あまりにも面白かったので、子どものままで居たかったのですか?と問うと、そうじゃなくて大人になりたくなかったのと微笑みながら答える。なんだか透き通っているような感じがした。そうなんだ。子どものままで居たい訳ではなかったけど、大人になりたい訳じゃないんだな。不思議だけど素直にそうなんだと思えた。

思うように身体を動かせない。言葉が出ない。声を掛けられているのは分かっているけどリアクションは無い。いろいろいろいろな子たちが集まっている。みんな感受性は豊かで、こちらの関わり方で自分の中身が見透かされてしまっているような反応をされることもありドキッとする。機嫌の良し悪しの表現も様々で、誤魔化しが効かないことが肌で分かる。

でも。この小柄で白髪の大人になりたくなかった方が子ども達をあやしたり、面倒を見たりしている時には何故なのかみんなリラックスしたような雰囲気になるのが傍目に見ても分かる。ご機嫌がよろしくなかった子も同様に。何か秘訣でもあるのだろうかと思って尋ねてみた。
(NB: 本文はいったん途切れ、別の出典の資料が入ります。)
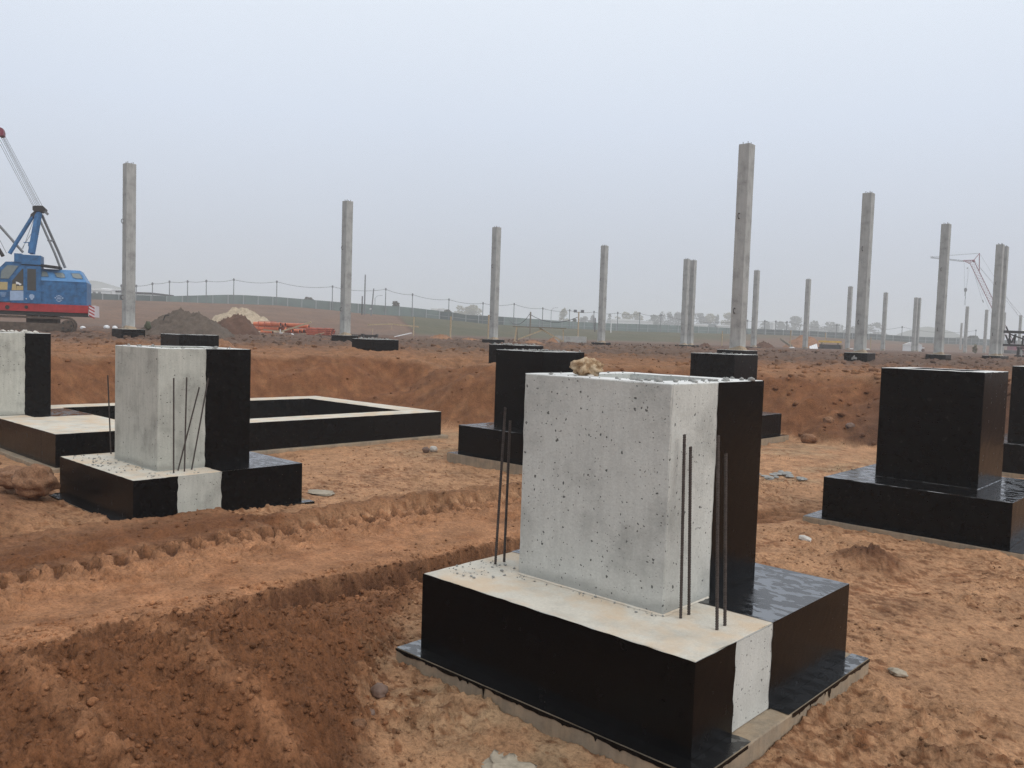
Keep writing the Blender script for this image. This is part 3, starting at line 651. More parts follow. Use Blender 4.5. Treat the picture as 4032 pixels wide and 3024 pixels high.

その方は少し笑いながら「わたし大人になりたくなかったの」と答えてくれた。あの子たちと居るとね、と言葉を続けた。言葉はそこまでだっだけど、何か分かった気がした。

この方の活動は長年続いた。途中から娘さんと思しき人の送迎によって会に参加していた。娘さんらしき方はボランティアするのにボランティアが必要なんですと笑っていた。笑った顔が大人になりたくなかった白髪の女性にそっくりだった。娘さんだと分かった。


これはボランティアの巻の一。この後に続く体験はまたの機会に。

もし読んでくださる方がいらっしゃったなら。お読み頂いたあなたに心からの御礼と、文章を通しての出会いに心からの感謝を捧げます。